SET EXERCISE:
Restate the opening lines of the material below word for word, stopping after the line that contains "col=scene.collection".

SOURCE EXCERPT:
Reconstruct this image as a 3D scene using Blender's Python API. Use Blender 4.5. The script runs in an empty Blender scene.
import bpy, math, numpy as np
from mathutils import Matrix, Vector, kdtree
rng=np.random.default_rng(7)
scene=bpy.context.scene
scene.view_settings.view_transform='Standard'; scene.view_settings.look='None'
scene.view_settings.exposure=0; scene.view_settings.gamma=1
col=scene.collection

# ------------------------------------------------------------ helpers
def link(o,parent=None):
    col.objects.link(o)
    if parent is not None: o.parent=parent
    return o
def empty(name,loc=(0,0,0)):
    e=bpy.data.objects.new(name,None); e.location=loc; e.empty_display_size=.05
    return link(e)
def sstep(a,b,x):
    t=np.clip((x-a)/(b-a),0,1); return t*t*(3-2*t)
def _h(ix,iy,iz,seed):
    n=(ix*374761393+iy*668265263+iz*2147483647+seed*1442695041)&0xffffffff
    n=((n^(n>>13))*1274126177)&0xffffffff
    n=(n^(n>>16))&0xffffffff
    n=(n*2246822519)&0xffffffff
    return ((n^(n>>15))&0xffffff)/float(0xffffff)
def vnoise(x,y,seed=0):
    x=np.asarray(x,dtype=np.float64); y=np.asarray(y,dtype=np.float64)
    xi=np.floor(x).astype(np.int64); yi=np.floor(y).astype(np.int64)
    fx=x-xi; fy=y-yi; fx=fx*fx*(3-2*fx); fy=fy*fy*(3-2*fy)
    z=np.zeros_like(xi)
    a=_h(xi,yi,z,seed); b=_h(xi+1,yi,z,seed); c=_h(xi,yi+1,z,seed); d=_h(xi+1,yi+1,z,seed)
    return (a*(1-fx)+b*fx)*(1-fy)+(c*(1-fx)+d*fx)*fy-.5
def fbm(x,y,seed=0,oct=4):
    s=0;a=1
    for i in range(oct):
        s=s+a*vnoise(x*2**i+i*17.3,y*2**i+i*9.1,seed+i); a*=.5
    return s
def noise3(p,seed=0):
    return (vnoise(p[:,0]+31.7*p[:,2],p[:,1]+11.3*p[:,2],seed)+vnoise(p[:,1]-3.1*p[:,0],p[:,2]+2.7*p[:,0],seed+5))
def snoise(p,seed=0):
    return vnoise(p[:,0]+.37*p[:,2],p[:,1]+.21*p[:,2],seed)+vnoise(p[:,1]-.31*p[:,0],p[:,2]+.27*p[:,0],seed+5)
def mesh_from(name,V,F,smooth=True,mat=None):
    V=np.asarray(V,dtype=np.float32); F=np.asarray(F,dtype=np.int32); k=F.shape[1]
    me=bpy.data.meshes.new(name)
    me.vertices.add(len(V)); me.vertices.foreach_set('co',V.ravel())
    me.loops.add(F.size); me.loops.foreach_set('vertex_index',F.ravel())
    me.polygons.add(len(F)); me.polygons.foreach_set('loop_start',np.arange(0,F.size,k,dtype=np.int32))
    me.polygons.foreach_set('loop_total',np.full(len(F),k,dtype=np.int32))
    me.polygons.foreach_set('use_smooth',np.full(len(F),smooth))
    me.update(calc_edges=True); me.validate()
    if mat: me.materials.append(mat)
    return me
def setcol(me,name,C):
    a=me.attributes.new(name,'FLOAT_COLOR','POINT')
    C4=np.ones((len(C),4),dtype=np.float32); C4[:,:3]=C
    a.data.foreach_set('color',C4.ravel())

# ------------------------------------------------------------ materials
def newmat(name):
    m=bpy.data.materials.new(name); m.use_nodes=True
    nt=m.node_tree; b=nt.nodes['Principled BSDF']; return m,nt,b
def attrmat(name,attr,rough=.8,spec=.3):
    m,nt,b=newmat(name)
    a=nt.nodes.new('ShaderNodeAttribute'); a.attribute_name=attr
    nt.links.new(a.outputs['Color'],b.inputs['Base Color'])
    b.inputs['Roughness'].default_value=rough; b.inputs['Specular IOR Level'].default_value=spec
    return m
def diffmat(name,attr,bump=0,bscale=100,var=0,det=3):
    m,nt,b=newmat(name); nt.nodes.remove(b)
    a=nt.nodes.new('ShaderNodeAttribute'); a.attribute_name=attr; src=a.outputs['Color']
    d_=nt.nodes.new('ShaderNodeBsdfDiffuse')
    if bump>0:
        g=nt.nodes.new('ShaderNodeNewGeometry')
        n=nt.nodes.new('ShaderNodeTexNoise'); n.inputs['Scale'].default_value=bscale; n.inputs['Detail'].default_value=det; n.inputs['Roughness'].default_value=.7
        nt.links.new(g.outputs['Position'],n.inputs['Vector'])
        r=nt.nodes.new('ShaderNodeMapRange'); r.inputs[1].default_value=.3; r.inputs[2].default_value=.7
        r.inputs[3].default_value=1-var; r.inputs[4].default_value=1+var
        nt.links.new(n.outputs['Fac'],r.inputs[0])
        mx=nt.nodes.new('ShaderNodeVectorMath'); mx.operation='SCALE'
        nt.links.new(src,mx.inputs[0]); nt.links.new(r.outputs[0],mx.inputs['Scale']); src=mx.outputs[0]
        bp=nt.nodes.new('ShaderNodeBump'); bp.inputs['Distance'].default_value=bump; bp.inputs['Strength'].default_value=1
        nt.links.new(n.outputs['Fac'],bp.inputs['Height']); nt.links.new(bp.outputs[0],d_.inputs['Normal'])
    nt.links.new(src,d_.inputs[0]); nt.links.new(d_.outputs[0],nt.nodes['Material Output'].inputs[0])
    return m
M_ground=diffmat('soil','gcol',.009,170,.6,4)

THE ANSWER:
Reconstruct this image as a 3D scene using Blender's Python API. Use Blender 4.5. The script runs in an empty Blender scene.
import bpy, math, numpy as np
from mathutils import Matrix, Vector, kdtree
rng=np.random.default_rng(7)
scene=bpy.context.scene
scene.view_settings.view_transform='Standard'; scene.view_settings.look='None'
scene.view_settings.exposure=0; scene.view_settings.gamma=1
col=scene.collection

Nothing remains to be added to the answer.